You may or may not know that gun battles have resulted when the police have closed in on some of these people; recently, see the very sad case of Jerry and Joe Kane:
A routine traffic stop in Arkansas turned into an extraordinarily violent shooting between police and a father-son pair of so-called “sovereign citizens” six weeks ago, shedding light on a secretive and dangerous subculture which believes American laws don’t apply to them.
When police stopped a white minivan in West Memphis, Ark., on May 20, they had no idea that it would set off a chain of events that would result in the deaths of two officers as well as Jerry Kane and his 16-year-old son Joseph.
So, in some instances, it’s probably easier to simply wait them out.
Re: Income tax cases:
http://en.wikipedia.org/wiki/Sovereign_citizen_movement
Variations of the argument that an individual is “sovereign” have been rejected by the courts, especially in tax cases such as United States v. Hart,[8] Risner v. Commissioner,[9] Maxwell v. Snow,[10] Rowe v. Internal Revenue Serv.,[11] Heitman v. Idaho State Tax Commission,[12] Cobin v. Commissioner,[13] and Glavin v. United States.[14] The Internal Revenue Service has included “free born” or “sovereign” citizenship in its list of frivolous claims that may result in a $5000 penalty when used as the basis for an inaccurate tax return.
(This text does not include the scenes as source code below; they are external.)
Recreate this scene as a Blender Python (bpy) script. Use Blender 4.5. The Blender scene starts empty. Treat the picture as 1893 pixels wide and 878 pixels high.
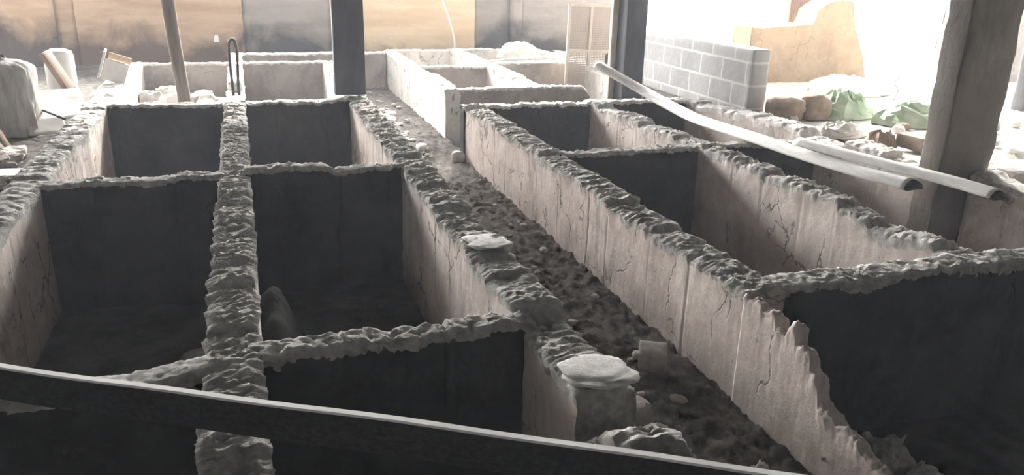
import bpy, bmesh, math, random
import numpy as np
from mathutils import Vector, Matrix, Euler

S = 1.25                      # metres per layout unit
COL = bpy.context.scene.collection
rng = random.Random(7)

# ------------------------------------------------------------------ noise
def _hash(ix, iy, iz, seed):
    h = (ix * 374761393 + iy * 668265263 + iz * 2147483647 + seed * 1274126177) & 0xffffffff
    h = ((h ^ (h >> 13)) * 1274126177) & 0xffffffff
    h = ((h ^ (h >> 16)) * 2246822519) & 0xffffffff
    return ((h ^ (h >> 15)) & 0xffffff) / float(0xffffff)

def noise(p, seed=0):
    p = np.asarray(p, float)
    i = np.floor(p).astype(np.int64); f = p - i; f = f * f * (3 - 2 * f)
    out = 0
    for dx in (0, 1):
        for dy in (0, 1):
            for dz in (0, 1):
                w = (f[..., 0] if dx else 1 - f[..., 0]) * (f[..., 1] if dy else 1 - f[..., 1]) * (f[..., 2] if dz else 1 - f[..., 2])
                out = out + w * _hash(i[..., 0] + dx, i[..., 1] + dy, i[..., 2] + dz, seed)
    return out * 2 - 1

def fbm(p, seed=0, octs=4, gain=.5):
    p = np.asarray(p, float); a, s, o = 1., 0., 0.
    for k in range(octs):
        o = o + a * noise(p * (2.03 ** k) + 17.3 * k, seed + k); s += a; a *= gain
    return o / s

def P3(x, y, z):
    return np.stack(np.broadcast_arrays(np.asarray(x, float), np.asarray(y, float), np.asarray(z, float)), -1)

# ------------------------------------------------------------------ materials
def nodes(name):
    m = bpy.data.materials.new(name); m.use_nodes = True
    nt = m.node_tree; nt.nodes.clear()
    out = nt.nodes.new('ShaderNodeOutputMaterial'); b = nt.nodes.new('ShaderNodeBsdfPrincipled')
    nt.links.new(b.outputs[0], out.inputs[0])
    return m, nt, b

def tex_noise(nt, co, scale, detail=6, rough=.6, dist=0., stretch=None):
    if stretch:
        mp = nt.nodes.new('ShaderNodeMapping'); mp.inputs['Scale'].default_value = stretch
        nt.links.new(co, mp.inputs[0]); co = mp.outputs[0]
    n = nt.nodes.new('ShaderNodeTexNoise'); nt.links.new(co, n.inputs['Vector'])
    n.inputs['Scale'].default_value = scale; n.inputs['Detail'].default_value = detail
    n.inputs['Roughness'].default_value = rough; n.inputs['Distortion'].default_value = dist
    return n.outputs['Fac']

def ramp(nt, fac, stops):
    r = nt.nodes.new('ShaderNodeValToRGB'); nt.links.new(fac, r.inputs[0])
    e = r.color_ramp.elements
    while len(e) < len(stops): e.new(.5)
    for k, (p, c) in enumerate(stops):
        e[k].position = p
        e[k].color = (c, c, c, 1) if not isinstance(c, tuple) else (*c, 1)
    return r.outputs[0]

def mix(nt, a, b, fac, mode='MIX'):
    n = nt.nodes.new('ShaderNodeMix'); n.data_type = 'RGBA'; n.blend_type = mode
    for i, v in ((0, fac), (6, a), (7, b)):
        if isinstance(v, (int, float)): n.inputs[i].default_value = v
        elif isinstance(v, tuple): n.inputs[i].default_value = (*v, 1)
        else: nt.links.new(v, n.inputs[i])
    return n.outputs[2]

def bump(nt, b, h, strength=.5, dist=.01):
    n = nt.nodes.new('ShaderNodeBump'); n.inputs['Strength'].default_value = strength
    n.inputs['Distance'].default_value = dist; nt.links.new(h, n.inputs['Height'])
    nt.links.new(n.outputs[0], b.inputs['Normal'])

def coord(nt): return nt.nodes.new('ShaderNodeTexCoord').outputs['Object']

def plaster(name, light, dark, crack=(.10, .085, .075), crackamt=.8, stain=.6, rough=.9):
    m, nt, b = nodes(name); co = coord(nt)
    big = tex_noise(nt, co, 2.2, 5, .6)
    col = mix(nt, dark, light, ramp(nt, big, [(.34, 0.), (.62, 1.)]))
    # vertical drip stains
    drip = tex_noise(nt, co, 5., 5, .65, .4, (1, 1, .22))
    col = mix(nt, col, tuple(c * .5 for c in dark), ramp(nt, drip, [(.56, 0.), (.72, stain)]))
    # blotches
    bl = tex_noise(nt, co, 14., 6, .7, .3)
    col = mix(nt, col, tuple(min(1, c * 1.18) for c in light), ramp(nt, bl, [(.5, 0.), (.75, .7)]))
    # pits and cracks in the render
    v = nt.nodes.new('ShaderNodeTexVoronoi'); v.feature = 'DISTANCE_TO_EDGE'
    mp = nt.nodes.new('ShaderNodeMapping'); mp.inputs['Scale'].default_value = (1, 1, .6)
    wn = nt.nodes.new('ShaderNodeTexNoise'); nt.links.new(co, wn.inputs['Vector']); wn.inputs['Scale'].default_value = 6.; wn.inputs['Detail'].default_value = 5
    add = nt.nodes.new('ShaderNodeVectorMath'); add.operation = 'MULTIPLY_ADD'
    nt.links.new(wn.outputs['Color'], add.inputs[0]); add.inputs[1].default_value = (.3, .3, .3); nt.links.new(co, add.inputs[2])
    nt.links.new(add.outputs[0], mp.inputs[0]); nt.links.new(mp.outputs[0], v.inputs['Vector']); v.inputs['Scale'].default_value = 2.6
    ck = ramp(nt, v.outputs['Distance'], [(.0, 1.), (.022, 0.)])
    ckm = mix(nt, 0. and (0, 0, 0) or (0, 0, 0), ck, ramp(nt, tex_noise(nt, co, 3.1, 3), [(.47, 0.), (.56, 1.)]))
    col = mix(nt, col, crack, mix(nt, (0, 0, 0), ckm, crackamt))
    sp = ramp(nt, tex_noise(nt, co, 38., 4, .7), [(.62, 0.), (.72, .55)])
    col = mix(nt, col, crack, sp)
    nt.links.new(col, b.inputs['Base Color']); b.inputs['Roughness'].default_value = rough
    b.inputs['Specular IOR Level'].default_value = .05
    h = mix(nt, tex_noise(nt, co, 30., 8, .7), bl, .5)
    h = mix(nt, h, (0, 0, 0), ckm)
    bump(nt, b, h, .55, .012)
    return m

def rough_mat(name, c1, c2, scale=12., rough=.95, bstr=.7, bdist=.015, stretch=None, spec=.1, c3=None):
    m, nt, b = nodes(name); co = coord(nt)
    n1 = tex_noise(nt, co, scale, 7, .65, .2, stretch)
    col = mix(nt, c1, c2, ramp(nt, n1, [(.36, 0.), (.64, 1.)]))
    if c3:
        col = mix(nt, col, c3, ramp(nt, tex_noise(nt, co, scale * .23, 4, .6, .3, stretch), [(.5, 0.), (.64, .9)]))
    nt.links.new(col, b.inputs['Base Color']); b.inputs['Roughness'].default_value = rough
    b.inputs['Specular IOR Level'].default_value = spec
    bump(nt, b, tex_noise(nt, co, scale * 3.2, 8, .72, 0., stretch), bstr, bdist)
    return m

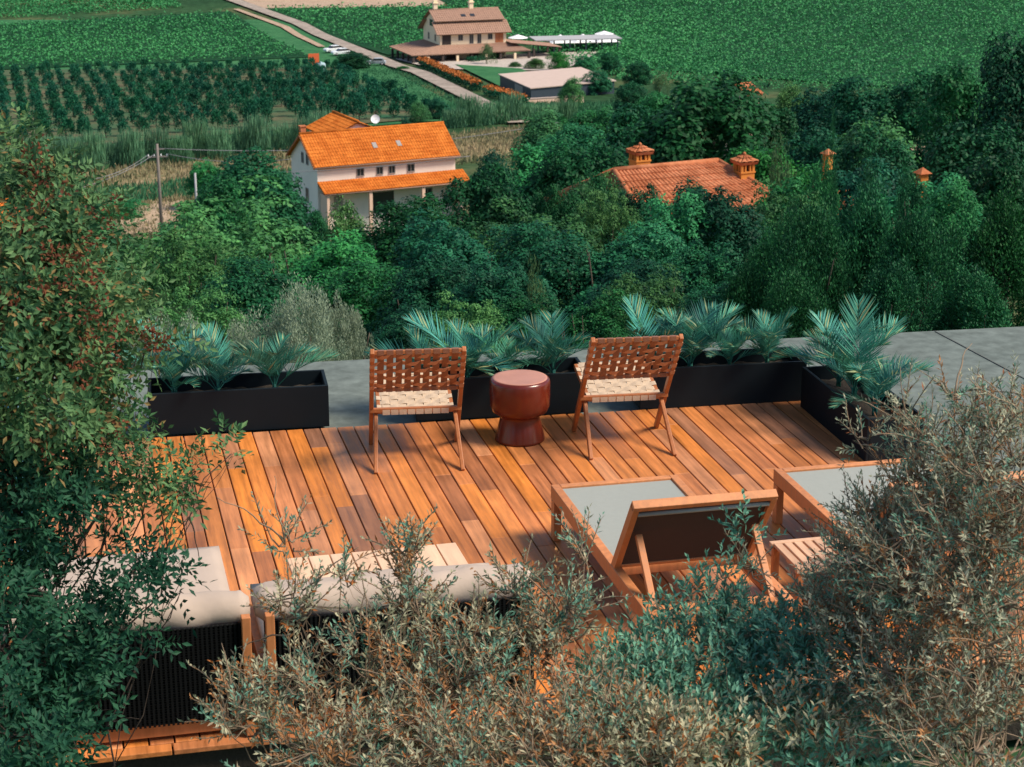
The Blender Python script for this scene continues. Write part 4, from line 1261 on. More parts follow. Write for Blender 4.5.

Kevin, Thank you for your comments. Sane voices like yours can potentially save people from a lot of pain going down the sovereign path (or for that matter – believing that the state can stop them from growing carrots).
My personal view on sovereignty is that it’s merely a helpful reminder for me philosophically that the state doesn’t have any legal or moral hold on me. That keeps it fresh in mind that the power over me is wrong, but nonetheless very real. I am enslaved by the state, but only because of the very real and practical use of force. Claiming “sovereignty” only makes them mad.
Hmm… Speaking of which, I was just about to reread some of Herbert Spencer’s works, but I’m heading across state lines so maybe I shouldn’t have “Man vs the State” in the car if I’m detained. If I wanted to be a martyr I could claim that I have rights and such, but it’s easier and I believe more effective to do as SW says with a combination of PT and starving the beast.